Truth be told, I didn’t know Dallas that well. As an intern – and a quiet one at that – I was THE low man on the totem pole, and he didn’t know me. Heck, I was too short for him to see me.
Dallas was tall (standing 6-foot-5), he was gruff, and you literally felt his presence when he walked down the hall past the media relations office. Not only did his every step make a booming sound, but – because of his height and the low ceiling – the light coming in from the hallway would get muted for a brief second in the same way the sun disappears when its blocked by a cloud. In other words, you knew when he was coming or going.
So when the news came out later that day that Dallas had resigned over “philosophical differences” with Tribune Company, I wasn’t surprised.
As happens in baseball, once the top guy leaves, someone new comes in – and most (if not all) of the top guy’s trusted posse soon find themselves replaced.
While I never would have spent quality time with Don Zimmer if Jim Frey hadn’t taken over … and might never have been around some of the nicest people I had the opportunity to meet like Dick Balderson and Chuck Cottier and Jose Martinez … and might never have lived the Mitch “Wild Thing” Williams experience … I can’t help but wonder what might have been had the Dallas Green plan played out.
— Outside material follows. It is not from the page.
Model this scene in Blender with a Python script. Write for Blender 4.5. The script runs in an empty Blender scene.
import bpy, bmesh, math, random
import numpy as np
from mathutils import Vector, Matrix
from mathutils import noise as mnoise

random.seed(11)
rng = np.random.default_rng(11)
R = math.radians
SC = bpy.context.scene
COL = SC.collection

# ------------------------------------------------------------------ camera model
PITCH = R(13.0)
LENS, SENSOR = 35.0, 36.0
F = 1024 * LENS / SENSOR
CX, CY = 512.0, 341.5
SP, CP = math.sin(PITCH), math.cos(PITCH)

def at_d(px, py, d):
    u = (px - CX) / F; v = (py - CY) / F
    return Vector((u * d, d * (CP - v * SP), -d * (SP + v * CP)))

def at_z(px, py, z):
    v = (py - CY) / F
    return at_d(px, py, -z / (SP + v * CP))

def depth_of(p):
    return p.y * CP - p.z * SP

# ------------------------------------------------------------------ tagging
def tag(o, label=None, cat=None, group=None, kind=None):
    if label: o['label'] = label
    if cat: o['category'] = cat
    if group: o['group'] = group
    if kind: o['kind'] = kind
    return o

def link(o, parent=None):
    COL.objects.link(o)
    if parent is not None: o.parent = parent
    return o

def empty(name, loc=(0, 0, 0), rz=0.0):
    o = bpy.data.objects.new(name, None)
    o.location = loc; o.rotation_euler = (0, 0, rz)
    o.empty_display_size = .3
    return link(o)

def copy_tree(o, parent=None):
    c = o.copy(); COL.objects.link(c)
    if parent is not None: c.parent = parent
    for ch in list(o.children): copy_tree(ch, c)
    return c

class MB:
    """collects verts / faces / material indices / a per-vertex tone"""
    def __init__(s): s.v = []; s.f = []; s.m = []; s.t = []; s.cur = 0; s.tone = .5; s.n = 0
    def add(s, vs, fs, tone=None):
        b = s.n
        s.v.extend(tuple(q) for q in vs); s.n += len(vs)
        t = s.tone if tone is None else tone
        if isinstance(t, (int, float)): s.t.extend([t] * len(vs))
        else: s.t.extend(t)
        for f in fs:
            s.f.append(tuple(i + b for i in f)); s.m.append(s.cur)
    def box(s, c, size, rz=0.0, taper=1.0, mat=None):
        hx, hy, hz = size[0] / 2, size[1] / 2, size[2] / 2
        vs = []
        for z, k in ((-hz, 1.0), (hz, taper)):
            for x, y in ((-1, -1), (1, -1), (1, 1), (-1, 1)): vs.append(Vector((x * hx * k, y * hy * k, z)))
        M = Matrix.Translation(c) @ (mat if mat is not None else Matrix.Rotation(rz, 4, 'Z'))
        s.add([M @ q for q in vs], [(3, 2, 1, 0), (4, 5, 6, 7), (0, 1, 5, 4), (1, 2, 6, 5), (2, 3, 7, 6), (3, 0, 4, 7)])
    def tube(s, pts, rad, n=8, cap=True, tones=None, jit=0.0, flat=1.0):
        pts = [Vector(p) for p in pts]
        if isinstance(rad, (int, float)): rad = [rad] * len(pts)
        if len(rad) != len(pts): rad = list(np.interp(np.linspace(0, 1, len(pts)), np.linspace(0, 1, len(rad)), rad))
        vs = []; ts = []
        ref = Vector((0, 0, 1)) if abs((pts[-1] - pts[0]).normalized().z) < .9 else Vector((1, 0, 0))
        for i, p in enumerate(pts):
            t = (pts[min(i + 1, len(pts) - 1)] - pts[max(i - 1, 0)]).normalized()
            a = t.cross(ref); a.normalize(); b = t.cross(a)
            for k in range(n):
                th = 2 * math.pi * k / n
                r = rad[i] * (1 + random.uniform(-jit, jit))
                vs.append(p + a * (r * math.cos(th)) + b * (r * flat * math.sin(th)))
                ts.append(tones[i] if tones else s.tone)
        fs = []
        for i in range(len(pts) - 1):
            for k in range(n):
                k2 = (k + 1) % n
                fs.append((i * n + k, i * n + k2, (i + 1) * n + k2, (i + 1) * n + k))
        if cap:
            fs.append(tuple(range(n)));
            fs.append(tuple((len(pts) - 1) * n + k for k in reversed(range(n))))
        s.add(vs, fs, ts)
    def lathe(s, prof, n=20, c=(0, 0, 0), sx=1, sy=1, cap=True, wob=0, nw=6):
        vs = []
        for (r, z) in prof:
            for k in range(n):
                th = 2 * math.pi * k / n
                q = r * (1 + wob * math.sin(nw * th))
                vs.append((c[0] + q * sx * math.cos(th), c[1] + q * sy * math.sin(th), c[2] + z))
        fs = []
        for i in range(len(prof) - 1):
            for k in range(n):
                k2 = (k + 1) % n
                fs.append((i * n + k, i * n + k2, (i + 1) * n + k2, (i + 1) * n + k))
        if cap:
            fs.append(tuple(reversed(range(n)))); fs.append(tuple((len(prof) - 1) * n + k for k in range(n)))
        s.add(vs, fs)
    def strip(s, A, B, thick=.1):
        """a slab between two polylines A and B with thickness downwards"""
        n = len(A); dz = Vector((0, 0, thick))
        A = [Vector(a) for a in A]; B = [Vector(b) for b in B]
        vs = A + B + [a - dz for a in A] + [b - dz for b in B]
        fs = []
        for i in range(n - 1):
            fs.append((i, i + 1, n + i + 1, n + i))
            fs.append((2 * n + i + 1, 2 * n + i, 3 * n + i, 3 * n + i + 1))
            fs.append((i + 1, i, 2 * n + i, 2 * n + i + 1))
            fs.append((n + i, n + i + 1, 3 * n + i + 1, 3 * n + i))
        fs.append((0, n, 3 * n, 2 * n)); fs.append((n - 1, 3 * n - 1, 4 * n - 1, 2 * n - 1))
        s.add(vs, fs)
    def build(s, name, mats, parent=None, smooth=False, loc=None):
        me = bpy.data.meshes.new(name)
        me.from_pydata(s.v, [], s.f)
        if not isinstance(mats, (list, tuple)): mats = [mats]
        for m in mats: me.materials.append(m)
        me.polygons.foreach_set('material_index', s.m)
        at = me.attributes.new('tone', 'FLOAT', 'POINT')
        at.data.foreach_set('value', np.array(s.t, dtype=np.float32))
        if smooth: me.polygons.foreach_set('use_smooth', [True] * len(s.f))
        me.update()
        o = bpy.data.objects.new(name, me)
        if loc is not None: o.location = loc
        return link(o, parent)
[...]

Everyone says they’re going to rebuild a farm system. But think about the players who came into the system during his years in Chicago. Think about the pieces left behind when Dallas left:
- Ryne Sandberg, who Dallas knew from Philadelphia, had just turned 28. He was about to enter his prime.
- Shawon Dunston was just 24.
- Rafael Palmeiro had just completed his first full major league season.
- Greg Maddux had just completed his first major league season – but struggled enough during the year to have to get sent to Iowa for some additional seasoning. That was his last trip to the minors as a player.
- Jamie Moyer had one full big league season under his belt.
- Davey Martinez had played one full season.
- Mark Grace was in the pipeline, having just completed his second minor league season.
- Joe Girardi was in that same pipeline – and hadn’t seen the Double-A level yet.
- Other useful farm system products that had some success at the major league level and were on the cusp of getting to Wrigley included Mike Harkey and Frank Castillo and Jeff Pico and Jerome Walton and Dwight Smith and Gary Varsho and Les Lancaster and Jim Bullinger and Derrick May and the list goes on.
What if that group was kept together … and grew together … and gelled together.
I would have liked to have seen what might have happened.